Een beetje lastig voor Nederlanders: “Ik ben groter dan jij”, “En dan gaan we naar…”. Dezelfde “dan”. In het Engels echter: than bij een vergelijking (I am bigger than you) en then als het bijwoord van tijd (And then we go to…). Eén gelukje: als je spreekt (ipv. schrijft), maakt het niet veel uit…

Amount of Number?
Amount kan je niet tellen. Number wel. Denk aan: A smaller number of glasses can hold a smaller amount of milk.

Less of Fewer?
Ook hier weer het “telprincipe”: Less gebruik je met dingen die je niet kan tellen.
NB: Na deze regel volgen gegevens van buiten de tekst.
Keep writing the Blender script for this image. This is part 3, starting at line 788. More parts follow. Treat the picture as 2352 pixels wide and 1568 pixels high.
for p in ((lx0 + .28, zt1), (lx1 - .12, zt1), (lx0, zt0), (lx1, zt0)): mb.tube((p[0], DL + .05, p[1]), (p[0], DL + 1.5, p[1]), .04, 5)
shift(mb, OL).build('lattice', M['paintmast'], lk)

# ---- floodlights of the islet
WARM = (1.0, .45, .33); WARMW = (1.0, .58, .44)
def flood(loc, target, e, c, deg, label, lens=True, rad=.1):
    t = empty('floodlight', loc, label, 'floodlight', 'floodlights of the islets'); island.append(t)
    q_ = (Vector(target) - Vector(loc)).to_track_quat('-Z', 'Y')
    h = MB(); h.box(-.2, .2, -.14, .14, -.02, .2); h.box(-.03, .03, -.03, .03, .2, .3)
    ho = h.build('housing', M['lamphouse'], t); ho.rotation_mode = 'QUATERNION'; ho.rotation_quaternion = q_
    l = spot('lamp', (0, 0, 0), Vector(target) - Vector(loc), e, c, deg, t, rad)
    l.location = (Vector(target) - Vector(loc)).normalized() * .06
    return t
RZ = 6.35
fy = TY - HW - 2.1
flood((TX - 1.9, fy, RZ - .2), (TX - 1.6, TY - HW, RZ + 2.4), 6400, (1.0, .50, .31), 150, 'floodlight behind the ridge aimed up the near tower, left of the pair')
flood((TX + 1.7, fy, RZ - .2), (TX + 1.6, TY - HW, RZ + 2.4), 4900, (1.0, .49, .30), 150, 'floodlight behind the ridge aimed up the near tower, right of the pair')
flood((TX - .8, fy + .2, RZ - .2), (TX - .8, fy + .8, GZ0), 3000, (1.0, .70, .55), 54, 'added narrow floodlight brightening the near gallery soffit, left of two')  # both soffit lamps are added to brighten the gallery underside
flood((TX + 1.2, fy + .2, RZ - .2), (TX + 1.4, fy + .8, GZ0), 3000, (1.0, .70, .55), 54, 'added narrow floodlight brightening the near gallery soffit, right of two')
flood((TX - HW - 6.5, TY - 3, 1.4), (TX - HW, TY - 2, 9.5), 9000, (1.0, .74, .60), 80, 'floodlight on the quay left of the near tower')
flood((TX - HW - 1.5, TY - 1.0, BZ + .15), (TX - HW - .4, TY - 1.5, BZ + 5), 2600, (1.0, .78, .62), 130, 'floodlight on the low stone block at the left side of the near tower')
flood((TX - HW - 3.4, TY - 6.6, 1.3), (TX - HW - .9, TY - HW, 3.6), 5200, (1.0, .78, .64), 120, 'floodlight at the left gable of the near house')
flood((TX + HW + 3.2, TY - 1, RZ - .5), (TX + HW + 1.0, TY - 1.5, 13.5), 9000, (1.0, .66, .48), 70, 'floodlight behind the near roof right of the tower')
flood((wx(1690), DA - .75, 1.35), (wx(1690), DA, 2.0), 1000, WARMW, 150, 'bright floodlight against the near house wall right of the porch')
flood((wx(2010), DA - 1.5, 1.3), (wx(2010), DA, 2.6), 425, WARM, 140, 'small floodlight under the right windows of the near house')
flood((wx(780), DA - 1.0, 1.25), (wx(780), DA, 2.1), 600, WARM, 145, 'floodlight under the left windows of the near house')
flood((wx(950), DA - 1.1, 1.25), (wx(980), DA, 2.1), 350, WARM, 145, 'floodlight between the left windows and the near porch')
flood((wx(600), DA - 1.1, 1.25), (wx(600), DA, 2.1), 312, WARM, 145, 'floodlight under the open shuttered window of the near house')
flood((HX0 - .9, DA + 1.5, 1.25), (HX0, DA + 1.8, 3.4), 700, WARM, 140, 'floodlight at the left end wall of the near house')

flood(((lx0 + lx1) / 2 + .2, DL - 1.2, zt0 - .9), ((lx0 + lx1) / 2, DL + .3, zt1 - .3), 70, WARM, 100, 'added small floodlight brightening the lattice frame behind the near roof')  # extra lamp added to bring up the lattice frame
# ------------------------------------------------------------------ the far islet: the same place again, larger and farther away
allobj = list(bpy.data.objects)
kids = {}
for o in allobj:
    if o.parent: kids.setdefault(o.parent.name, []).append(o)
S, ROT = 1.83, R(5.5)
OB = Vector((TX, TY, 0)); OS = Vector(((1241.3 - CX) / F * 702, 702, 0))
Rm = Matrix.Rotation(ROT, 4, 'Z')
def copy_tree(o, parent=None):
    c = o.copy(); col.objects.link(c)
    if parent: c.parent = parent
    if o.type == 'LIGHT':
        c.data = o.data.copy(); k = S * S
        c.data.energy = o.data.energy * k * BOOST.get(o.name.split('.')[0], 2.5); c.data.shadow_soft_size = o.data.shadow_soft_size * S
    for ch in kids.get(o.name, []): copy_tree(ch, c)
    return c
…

Fewer kan je wél tellen.  Of, om bovenstaande voorbeeldzin verder te gebruiken: Fewer glasses hold less milk. Wat niet helpt, is dat je in Brits-Amerikaanse winkels dan weer vaak ziet staan: 10 items or less, wat natuurlijk 10 items or fewer zou moeten zijn.

Any of Some?
Any gebruik je in vragende en negatieve zinnen, en some wordt gebruikt in bevestigende zinnen. Dus: Do you have any money? (vragend). No, I don’t have any (negatief) of anders: Yes, I have some (bevestigend).